From the records below, extract only the lines running from the line with "Write the bpy" to the line with "rnd = random.Random(7)", both lines included, reproducing them exactly.

======== INFORMATION SHOWN ========

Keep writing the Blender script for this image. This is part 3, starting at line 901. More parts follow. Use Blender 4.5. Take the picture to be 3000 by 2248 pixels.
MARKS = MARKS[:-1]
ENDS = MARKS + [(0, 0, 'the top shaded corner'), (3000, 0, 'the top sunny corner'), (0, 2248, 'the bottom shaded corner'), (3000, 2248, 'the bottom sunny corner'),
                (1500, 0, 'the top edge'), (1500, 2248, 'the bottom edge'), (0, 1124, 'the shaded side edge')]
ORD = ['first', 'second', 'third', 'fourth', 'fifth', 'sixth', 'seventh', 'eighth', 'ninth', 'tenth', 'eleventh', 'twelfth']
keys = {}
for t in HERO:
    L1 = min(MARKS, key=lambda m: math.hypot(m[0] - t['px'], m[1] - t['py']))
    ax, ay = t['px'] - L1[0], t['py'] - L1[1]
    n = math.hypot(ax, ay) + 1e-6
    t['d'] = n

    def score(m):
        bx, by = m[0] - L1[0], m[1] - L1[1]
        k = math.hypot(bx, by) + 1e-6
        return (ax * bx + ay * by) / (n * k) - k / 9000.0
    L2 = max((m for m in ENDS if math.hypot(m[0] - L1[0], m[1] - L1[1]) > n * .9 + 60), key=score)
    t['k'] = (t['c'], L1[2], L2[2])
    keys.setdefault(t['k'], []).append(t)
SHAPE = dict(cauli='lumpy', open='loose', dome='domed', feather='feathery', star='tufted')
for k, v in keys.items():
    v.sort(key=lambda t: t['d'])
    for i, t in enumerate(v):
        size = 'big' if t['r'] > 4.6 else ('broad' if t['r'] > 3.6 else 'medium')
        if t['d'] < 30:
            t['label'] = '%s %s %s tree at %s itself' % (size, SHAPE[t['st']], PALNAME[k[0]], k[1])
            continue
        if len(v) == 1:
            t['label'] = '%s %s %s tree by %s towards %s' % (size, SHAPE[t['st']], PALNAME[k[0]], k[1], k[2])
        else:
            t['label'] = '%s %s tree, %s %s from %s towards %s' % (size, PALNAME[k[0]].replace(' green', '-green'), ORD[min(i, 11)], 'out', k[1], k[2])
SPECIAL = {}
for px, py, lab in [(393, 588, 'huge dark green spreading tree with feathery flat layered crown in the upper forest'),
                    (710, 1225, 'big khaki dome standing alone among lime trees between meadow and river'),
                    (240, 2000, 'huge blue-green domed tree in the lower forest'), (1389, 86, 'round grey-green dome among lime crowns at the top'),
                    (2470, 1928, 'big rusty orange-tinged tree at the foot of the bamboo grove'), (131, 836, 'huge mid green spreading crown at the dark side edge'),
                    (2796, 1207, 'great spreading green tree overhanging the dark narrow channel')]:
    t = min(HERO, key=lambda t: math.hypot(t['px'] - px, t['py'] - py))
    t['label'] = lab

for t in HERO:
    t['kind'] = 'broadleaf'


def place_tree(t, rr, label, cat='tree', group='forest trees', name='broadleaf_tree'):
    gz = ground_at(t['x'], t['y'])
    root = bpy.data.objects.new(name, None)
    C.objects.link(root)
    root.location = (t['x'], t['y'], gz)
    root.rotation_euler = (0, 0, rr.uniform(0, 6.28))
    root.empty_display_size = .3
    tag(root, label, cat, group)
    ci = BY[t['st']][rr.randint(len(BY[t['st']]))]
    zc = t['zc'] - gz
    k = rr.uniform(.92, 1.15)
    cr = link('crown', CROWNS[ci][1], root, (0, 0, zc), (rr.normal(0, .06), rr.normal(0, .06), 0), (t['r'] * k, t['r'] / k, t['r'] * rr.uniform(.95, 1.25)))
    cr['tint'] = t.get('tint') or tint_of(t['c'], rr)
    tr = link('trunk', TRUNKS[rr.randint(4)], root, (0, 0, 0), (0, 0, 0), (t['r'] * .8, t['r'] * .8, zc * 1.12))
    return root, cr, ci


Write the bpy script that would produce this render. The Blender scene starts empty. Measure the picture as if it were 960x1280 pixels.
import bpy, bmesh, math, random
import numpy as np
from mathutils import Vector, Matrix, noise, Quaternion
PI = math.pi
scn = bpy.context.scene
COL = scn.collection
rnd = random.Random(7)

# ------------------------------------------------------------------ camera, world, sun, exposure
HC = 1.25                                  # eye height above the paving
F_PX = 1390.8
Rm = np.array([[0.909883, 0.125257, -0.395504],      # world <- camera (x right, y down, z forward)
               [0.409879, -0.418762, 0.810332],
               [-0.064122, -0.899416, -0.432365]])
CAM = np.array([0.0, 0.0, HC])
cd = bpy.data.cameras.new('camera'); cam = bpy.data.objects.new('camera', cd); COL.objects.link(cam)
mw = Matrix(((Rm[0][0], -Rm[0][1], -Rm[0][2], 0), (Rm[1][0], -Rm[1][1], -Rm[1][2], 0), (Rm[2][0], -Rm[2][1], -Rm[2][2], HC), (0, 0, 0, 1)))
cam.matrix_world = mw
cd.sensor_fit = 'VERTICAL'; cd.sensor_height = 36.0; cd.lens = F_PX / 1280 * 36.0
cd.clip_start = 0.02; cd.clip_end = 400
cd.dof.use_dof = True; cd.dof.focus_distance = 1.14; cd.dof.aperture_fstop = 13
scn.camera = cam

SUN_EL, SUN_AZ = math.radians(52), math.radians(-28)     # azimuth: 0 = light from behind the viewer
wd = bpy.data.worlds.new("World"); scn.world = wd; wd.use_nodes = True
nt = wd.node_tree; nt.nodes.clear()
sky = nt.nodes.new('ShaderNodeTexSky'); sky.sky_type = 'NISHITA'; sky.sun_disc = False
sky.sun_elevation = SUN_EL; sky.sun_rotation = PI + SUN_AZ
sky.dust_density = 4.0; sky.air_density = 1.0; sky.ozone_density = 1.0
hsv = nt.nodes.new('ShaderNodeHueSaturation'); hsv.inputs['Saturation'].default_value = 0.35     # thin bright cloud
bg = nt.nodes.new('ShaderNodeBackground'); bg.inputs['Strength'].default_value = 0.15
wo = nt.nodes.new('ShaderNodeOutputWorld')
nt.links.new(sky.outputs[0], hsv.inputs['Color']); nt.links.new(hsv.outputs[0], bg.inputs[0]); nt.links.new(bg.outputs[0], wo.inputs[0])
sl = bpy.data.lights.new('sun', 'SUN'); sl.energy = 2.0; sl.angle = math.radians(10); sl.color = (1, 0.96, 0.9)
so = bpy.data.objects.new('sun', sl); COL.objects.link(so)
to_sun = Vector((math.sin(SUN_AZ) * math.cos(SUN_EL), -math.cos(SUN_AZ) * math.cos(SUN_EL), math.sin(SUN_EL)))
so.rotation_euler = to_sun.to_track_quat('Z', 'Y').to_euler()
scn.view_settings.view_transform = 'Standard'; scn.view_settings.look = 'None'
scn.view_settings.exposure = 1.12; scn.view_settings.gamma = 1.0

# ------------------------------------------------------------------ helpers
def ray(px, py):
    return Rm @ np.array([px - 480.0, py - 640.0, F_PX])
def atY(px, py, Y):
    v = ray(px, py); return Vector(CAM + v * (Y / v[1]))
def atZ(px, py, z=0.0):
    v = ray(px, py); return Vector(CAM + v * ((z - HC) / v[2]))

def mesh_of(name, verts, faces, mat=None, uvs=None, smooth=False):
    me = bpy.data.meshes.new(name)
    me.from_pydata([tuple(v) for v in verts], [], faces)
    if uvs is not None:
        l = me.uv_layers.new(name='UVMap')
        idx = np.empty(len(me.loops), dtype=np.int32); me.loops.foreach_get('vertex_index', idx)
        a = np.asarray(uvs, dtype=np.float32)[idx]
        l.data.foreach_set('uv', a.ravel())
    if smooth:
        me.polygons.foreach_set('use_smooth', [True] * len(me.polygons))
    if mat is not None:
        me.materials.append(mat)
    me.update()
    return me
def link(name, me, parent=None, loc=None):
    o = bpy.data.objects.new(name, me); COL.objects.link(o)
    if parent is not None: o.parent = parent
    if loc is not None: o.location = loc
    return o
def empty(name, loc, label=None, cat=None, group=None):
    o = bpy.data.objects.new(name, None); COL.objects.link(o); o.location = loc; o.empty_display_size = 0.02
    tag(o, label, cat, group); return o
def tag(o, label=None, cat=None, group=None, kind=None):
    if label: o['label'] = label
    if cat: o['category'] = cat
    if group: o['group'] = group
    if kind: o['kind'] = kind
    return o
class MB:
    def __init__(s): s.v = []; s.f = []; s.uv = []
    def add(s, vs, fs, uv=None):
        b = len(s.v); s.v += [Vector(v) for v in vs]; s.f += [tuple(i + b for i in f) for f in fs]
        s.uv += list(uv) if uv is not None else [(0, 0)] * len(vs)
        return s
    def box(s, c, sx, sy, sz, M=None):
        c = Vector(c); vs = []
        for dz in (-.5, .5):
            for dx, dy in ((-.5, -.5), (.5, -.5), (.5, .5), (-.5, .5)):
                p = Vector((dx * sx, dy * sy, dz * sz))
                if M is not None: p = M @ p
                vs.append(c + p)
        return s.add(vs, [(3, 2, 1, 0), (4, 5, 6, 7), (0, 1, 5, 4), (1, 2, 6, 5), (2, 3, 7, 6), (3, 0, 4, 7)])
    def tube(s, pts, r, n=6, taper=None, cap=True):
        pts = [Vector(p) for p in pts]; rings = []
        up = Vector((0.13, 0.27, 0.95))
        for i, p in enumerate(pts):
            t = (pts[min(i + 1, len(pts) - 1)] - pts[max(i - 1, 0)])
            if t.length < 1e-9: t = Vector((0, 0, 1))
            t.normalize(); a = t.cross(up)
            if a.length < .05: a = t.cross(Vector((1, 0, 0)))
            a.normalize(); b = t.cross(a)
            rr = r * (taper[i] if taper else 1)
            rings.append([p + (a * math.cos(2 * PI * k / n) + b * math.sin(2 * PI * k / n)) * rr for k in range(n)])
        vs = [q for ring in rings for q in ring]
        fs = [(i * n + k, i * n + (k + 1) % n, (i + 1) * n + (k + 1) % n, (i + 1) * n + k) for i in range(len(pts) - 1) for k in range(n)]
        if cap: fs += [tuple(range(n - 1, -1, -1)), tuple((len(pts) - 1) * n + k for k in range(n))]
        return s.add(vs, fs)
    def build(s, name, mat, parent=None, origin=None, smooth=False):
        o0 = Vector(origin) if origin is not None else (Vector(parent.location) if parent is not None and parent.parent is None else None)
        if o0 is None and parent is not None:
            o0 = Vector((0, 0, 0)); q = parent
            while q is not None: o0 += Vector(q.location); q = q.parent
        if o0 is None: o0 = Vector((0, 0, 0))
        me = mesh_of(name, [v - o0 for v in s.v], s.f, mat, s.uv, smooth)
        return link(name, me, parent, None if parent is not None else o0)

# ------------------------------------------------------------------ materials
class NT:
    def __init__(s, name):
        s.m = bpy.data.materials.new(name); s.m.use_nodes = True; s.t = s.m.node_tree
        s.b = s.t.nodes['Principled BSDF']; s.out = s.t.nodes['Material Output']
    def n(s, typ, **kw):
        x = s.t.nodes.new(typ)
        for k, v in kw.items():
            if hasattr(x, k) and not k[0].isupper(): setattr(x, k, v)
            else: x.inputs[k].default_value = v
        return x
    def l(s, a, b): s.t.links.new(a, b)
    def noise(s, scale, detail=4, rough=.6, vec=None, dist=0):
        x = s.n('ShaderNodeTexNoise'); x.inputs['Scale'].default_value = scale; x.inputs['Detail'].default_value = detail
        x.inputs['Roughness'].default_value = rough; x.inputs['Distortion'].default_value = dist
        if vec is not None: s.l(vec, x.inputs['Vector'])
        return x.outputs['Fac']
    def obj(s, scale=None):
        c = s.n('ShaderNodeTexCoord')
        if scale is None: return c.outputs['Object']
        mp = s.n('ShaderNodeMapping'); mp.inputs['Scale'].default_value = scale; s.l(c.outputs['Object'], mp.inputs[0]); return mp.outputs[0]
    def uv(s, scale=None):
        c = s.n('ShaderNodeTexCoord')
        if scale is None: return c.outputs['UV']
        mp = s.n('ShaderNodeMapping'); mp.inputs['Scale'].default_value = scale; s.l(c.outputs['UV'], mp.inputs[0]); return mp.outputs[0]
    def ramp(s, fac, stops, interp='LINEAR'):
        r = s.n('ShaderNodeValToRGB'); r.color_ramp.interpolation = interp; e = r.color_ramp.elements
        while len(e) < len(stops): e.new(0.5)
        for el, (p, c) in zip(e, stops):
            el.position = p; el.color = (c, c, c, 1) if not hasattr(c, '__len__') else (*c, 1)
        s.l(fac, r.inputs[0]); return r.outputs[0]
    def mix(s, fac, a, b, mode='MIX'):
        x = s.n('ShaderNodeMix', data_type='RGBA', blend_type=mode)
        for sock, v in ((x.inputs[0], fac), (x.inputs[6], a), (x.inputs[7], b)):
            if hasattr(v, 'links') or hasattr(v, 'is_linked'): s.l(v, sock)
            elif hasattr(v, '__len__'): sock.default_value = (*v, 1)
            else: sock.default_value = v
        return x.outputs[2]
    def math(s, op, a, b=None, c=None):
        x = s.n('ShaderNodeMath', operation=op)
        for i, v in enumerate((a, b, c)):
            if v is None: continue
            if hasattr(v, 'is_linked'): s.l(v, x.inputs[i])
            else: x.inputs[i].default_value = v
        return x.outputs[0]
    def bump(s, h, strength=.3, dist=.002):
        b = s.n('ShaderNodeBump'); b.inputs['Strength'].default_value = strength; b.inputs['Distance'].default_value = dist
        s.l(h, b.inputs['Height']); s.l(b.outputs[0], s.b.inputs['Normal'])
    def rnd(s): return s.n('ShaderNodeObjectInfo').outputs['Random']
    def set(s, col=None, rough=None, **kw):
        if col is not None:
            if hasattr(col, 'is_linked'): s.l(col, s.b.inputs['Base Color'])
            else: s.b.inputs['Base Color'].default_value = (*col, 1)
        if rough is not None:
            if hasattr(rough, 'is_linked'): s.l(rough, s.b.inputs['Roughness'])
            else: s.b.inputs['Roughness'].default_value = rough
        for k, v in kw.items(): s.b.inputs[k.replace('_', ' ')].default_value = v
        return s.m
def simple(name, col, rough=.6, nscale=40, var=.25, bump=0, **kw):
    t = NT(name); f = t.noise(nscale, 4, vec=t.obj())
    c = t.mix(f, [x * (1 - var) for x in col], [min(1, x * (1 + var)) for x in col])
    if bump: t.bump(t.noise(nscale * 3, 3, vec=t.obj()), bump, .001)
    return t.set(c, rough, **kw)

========

| TASK ANSWER |
Write the bpy script that would produce this render. The Blender scene starts empty. Measure the picture as if it were 960x1280 pixels.
import bpy, bmesh, math, random
import numpy as np
from mathutils import Vector, Matrix, noise, Quaternion
PI = math.pi
scn = bpy.context.scene
COL = scn.collection
rnd = random.Random(7)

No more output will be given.